— begin —
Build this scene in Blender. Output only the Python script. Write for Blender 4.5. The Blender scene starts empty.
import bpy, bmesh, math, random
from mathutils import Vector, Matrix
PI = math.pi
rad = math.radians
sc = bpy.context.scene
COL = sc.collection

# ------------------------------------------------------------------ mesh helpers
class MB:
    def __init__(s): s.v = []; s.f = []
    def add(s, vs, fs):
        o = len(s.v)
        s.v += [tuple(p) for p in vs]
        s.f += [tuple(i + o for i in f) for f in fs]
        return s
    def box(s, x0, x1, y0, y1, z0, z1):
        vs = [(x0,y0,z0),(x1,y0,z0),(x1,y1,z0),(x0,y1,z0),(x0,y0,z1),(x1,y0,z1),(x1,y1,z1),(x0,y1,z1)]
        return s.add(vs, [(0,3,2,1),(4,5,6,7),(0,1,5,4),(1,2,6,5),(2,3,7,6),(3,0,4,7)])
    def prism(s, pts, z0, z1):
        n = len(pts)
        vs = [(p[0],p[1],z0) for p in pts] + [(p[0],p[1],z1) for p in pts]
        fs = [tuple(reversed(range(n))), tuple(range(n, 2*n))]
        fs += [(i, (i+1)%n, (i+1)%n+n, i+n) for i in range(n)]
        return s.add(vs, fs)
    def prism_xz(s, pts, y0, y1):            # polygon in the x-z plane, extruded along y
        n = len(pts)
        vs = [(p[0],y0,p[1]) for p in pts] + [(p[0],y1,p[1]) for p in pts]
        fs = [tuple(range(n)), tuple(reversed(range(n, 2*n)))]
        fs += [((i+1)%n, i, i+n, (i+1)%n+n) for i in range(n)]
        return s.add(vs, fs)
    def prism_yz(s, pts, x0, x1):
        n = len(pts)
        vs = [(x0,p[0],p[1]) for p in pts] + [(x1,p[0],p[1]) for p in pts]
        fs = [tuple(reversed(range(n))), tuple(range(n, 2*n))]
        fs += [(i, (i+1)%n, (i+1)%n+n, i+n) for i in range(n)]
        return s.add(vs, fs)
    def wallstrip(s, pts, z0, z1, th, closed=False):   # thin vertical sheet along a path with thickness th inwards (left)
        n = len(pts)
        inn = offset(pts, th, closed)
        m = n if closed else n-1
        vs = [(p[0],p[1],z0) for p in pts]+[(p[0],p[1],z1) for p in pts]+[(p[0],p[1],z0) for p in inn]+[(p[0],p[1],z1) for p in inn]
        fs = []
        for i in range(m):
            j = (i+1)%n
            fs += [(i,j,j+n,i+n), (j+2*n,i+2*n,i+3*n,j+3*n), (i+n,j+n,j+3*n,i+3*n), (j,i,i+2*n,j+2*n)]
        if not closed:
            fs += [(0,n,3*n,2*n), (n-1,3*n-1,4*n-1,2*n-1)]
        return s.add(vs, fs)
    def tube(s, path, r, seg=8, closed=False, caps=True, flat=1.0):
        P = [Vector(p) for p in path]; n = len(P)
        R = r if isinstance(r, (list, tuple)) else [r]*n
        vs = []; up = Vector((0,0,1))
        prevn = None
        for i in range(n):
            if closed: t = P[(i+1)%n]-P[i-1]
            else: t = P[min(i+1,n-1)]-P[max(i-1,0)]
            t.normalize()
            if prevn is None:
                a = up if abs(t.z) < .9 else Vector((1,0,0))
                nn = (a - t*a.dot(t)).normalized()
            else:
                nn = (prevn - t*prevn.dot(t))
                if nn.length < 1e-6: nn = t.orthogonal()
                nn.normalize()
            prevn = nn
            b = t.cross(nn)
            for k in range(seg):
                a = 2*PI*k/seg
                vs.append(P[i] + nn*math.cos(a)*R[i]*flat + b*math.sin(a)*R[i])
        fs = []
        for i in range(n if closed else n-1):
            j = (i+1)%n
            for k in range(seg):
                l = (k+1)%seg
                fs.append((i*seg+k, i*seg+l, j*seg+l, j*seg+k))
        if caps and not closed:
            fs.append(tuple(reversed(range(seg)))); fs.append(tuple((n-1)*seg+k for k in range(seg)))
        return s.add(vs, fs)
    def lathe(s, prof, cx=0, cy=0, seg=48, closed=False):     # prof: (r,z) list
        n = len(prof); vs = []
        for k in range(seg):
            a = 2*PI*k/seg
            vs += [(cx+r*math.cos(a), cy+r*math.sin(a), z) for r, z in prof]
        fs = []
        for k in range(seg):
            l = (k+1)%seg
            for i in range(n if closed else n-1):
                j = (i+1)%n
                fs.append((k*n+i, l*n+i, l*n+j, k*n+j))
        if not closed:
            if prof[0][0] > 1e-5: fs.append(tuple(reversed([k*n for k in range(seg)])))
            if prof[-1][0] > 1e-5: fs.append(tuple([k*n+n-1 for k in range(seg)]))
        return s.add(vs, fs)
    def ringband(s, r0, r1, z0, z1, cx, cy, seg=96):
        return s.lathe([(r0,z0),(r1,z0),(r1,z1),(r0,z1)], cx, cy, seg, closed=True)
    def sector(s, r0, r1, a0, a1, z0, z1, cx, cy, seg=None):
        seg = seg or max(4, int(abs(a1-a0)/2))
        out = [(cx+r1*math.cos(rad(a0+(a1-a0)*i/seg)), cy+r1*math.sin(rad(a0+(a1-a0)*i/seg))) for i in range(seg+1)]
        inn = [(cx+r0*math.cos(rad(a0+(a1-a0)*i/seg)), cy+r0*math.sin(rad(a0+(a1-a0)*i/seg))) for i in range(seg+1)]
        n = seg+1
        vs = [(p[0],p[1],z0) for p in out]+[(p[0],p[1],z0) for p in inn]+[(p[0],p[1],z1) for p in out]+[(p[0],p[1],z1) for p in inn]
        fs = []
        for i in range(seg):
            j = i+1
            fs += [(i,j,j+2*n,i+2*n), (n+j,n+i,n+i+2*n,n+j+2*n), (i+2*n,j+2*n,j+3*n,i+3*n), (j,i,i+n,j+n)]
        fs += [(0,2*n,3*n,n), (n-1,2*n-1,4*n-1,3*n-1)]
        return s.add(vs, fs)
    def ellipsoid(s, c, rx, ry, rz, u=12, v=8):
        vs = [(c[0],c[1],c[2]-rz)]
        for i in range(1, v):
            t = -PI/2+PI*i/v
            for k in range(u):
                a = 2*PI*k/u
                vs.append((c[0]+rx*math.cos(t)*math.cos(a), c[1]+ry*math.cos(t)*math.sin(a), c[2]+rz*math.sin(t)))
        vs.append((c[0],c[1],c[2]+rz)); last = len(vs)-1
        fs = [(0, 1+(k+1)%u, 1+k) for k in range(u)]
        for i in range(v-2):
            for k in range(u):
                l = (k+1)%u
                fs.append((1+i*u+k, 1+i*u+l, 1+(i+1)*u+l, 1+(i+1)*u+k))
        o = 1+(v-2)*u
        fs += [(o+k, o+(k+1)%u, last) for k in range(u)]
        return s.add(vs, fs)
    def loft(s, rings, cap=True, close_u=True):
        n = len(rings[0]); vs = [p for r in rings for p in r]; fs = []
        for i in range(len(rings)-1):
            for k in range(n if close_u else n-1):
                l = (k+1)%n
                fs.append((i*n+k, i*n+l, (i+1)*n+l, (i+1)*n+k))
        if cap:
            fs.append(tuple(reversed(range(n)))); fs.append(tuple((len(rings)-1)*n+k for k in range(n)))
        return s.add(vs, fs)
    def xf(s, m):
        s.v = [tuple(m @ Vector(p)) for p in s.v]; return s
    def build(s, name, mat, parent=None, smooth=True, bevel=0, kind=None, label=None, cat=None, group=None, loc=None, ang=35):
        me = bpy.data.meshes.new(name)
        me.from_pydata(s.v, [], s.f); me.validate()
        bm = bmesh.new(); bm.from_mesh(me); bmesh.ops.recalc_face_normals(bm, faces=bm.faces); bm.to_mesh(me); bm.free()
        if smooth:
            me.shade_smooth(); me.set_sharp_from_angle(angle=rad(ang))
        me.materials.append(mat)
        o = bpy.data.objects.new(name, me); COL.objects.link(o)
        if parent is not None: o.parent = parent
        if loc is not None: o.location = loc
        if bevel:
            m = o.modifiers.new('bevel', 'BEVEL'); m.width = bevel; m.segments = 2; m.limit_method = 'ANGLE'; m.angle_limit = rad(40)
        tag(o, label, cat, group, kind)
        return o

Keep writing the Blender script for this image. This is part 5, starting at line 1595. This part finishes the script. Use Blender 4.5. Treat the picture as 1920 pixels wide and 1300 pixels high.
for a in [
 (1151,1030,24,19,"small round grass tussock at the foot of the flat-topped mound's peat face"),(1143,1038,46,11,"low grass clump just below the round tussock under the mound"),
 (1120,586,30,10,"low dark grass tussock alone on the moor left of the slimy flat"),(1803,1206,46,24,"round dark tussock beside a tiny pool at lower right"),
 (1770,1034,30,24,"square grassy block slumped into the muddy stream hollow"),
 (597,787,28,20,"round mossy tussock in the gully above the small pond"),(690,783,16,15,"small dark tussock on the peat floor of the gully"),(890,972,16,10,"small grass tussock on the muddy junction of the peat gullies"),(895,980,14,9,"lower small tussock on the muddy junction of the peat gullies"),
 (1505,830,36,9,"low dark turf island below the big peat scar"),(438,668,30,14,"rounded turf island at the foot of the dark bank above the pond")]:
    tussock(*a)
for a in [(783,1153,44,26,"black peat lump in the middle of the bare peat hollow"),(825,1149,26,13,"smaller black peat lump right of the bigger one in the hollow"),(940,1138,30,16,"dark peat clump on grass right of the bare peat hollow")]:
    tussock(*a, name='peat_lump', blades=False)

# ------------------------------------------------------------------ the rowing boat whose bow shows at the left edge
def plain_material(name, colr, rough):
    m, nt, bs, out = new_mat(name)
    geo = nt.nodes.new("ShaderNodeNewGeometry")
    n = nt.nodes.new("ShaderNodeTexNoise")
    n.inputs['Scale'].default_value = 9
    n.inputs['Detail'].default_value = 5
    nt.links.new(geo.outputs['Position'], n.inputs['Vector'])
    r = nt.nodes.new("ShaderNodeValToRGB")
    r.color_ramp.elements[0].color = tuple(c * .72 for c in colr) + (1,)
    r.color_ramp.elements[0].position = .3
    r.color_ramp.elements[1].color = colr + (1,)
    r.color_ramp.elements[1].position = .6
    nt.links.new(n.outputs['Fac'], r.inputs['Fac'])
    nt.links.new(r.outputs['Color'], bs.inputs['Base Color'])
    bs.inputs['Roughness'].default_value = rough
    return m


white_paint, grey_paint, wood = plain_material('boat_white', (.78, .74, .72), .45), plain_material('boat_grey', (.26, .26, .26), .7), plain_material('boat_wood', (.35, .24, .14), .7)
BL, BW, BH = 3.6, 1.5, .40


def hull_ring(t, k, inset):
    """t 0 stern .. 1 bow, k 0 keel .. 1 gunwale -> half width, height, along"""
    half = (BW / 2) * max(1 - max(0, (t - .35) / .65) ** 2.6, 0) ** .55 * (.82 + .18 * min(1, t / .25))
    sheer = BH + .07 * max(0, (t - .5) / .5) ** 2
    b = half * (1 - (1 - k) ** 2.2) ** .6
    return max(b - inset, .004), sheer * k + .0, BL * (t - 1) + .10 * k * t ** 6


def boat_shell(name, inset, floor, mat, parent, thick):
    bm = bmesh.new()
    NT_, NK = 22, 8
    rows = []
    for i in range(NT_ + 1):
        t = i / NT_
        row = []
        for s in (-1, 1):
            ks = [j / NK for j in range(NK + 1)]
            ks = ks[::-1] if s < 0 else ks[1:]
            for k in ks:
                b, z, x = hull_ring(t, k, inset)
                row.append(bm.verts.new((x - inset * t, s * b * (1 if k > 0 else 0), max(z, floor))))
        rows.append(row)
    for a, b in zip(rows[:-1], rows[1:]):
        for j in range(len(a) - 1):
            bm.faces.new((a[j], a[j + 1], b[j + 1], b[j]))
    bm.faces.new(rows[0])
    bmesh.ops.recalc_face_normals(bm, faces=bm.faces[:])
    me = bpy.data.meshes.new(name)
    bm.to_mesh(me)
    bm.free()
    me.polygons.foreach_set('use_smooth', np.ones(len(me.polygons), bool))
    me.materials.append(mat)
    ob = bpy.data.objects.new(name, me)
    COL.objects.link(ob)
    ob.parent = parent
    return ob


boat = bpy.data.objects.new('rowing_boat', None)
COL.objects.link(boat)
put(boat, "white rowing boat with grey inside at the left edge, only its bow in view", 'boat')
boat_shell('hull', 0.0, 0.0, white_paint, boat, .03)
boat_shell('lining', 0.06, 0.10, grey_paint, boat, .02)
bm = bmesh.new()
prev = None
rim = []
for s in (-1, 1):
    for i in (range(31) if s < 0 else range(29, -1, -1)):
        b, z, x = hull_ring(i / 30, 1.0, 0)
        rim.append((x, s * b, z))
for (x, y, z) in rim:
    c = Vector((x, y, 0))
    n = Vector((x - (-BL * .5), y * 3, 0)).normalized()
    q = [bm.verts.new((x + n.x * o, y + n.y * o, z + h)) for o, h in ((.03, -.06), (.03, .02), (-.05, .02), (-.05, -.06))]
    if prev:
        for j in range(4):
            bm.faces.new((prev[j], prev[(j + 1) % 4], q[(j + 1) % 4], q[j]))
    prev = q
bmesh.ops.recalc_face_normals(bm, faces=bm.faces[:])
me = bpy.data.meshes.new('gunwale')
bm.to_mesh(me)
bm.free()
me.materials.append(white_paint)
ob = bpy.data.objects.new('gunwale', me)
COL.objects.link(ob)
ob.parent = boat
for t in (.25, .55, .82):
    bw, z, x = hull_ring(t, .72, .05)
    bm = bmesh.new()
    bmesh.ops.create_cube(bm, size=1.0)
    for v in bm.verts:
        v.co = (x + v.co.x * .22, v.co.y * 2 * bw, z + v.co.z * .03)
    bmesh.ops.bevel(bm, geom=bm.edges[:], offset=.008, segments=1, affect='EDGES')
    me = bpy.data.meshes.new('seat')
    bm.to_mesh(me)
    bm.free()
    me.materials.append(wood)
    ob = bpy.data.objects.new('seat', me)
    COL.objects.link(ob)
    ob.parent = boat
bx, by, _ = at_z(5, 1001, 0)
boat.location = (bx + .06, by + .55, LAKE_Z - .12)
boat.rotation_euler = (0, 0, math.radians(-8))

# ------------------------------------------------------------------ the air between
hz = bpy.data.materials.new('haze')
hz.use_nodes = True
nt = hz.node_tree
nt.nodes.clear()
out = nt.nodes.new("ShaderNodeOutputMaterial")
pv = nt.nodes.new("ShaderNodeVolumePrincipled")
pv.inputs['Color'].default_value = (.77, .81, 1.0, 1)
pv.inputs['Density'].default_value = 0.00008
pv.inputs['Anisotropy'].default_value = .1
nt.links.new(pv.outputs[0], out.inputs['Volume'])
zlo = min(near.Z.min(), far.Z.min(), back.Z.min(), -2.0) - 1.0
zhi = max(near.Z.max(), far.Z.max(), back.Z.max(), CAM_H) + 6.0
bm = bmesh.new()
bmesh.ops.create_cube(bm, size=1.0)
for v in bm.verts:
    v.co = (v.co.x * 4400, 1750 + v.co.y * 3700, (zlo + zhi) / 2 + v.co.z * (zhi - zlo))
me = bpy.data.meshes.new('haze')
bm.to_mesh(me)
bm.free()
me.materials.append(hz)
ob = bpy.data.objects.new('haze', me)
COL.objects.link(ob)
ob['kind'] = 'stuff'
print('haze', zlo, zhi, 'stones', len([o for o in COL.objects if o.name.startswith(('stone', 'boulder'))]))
— end —
Each line from the one bearing "Keep writing the" through the one bearing "tussock(*a, name='peat_lump', blades=False)" is to be duplicated without change; all remaining lines are to be left out.

*FINAL ANSWER*
Keep writing the Blender script for this image. This is part 5, starting at line 1595. This part finishes the script. Use Blender 4.5. Treat the picture as 1920 pixels wide and 1300 pixels high.
for a in [
 (1151,1030,24,19,"small round grass tussock at the foot of the flat-topped mound's peat face"),(1143,1038,46,11,"low grass clump just below the round tussock under the mound"),
 (1120,586,30,10,"low dark grass tussock alone on the moor left of the slimy flat"),(1803,1206,46,24,"round dark tussock beside a tiny pool at lower right"),
 (1770,1034,30,24,"square grassy block slumped into the muddy stream hollow"),
 (597,787,28,20,"round mossy tussock in the gully above the small pond"),(690,783,16,15,"small dark tussock on the peat floor of the gully"),(890,972,16,10,"small grass tussock on the muddy junction of the peat gullies"),(895,980,14,9,"lower small tussock on the muddy junction of the peat gullies"),
 (1505,830,36,9,"low dark turf island below the big peat scar"),(438,668,30,14,"rounded turf island at the foot of the dark bank above the pond")]:
    tussock(*a)
for a in [(783,1153,44,26,"black peat lump in the middle of the bare peat hollow"),(825,1149,26,13,"smaller black peat lump right of the bigger one in the hollow"),(940,1138,30,16,"dark peat clump on grass right of the bare peat hollow")]:
    tussock(*a, name='peat_lump', blades=False)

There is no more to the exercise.